| Work instructions |
Work through the data line by line, gathering every line that has the word "high".

| Source records |
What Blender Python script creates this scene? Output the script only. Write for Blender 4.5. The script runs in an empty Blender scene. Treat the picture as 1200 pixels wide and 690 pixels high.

...

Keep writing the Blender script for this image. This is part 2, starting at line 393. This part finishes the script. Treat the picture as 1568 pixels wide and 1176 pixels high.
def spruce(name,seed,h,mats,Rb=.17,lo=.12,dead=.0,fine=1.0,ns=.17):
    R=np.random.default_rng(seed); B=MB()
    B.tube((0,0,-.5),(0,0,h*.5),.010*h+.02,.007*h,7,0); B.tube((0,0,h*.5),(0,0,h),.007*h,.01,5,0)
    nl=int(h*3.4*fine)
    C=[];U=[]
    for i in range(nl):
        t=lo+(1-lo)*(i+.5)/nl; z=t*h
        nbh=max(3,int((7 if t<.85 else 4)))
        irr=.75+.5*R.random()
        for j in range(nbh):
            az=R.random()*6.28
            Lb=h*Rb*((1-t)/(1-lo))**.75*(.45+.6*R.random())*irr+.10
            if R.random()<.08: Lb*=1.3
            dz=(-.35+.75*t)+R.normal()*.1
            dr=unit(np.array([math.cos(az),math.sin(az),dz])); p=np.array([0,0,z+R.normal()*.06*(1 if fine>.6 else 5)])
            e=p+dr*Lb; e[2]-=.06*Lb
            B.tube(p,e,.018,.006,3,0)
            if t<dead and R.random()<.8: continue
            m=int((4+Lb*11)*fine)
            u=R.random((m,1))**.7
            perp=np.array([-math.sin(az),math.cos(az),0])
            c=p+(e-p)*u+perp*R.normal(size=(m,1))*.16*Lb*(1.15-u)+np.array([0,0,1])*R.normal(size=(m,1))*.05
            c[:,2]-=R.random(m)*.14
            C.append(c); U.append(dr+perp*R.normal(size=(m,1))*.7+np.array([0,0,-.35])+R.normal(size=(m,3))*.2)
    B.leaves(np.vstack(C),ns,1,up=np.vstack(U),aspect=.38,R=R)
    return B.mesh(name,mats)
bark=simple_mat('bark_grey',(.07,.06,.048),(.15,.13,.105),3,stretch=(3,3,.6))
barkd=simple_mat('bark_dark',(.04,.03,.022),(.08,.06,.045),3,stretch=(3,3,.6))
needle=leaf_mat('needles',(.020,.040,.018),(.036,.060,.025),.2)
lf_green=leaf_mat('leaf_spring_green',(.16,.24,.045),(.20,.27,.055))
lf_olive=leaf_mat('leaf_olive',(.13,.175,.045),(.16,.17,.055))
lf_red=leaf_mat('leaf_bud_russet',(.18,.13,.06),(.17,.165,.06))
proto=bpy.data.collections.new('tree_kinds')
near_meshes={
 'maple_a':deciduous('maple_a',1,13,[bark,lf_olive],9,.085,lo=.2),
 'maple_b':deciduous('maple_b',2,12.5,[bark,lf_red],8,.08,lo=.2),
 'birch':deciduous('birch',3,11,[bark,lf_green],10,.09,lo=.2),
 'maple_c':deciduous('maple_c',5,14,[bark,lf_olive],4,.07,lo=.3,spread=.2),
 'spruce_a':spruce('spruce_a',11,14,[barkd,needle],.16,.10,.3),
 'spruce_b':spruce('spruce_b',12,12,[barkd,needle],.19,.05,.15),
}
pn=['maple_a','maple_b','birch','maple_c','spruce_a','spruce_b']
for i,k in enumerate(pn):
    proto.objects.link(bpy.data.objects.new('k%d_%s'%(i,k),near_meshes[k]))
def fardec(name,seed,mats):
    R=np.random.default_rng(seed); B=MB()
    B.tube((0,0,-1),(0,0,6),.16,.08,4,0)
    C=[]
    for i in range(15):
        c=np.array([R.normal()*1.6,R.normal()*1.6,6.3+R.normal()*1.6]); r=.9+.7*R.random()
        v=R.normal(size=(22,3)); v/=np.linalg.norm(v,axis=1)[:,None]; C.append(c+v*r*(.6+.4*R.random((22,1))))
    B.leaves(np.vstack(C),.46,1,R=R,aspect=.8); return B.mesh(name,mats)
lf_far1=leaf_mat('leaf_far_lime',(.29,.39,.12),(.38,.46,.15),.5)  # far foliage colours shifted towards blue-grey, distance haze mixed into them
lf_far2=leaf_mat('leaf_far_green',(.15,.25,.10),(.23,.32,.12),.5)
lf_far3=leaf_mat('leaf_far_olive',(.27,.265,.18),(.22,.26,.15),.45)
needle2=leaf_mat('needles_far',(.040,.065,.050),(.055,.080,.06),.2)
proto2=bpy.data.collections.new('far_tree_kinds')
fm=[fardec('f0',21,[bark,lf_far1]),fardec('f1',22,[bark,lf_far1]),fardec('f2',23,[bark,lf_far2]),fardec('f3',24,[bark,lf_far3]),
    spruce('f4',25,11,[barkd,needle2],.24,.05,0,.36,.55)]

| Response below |
What Blender Python script creates this scene? Output the script only. Write for Blender 4.5. The script runs in an empty Blender scene. Treat the picture as 1200 pixels wide and 690 pixels high.
Keep writing the Blender script for this image. This is part 2, starting at line 393. This part finishes the script. Treat the picture as 1568 pixels wide and 1176 pixels high.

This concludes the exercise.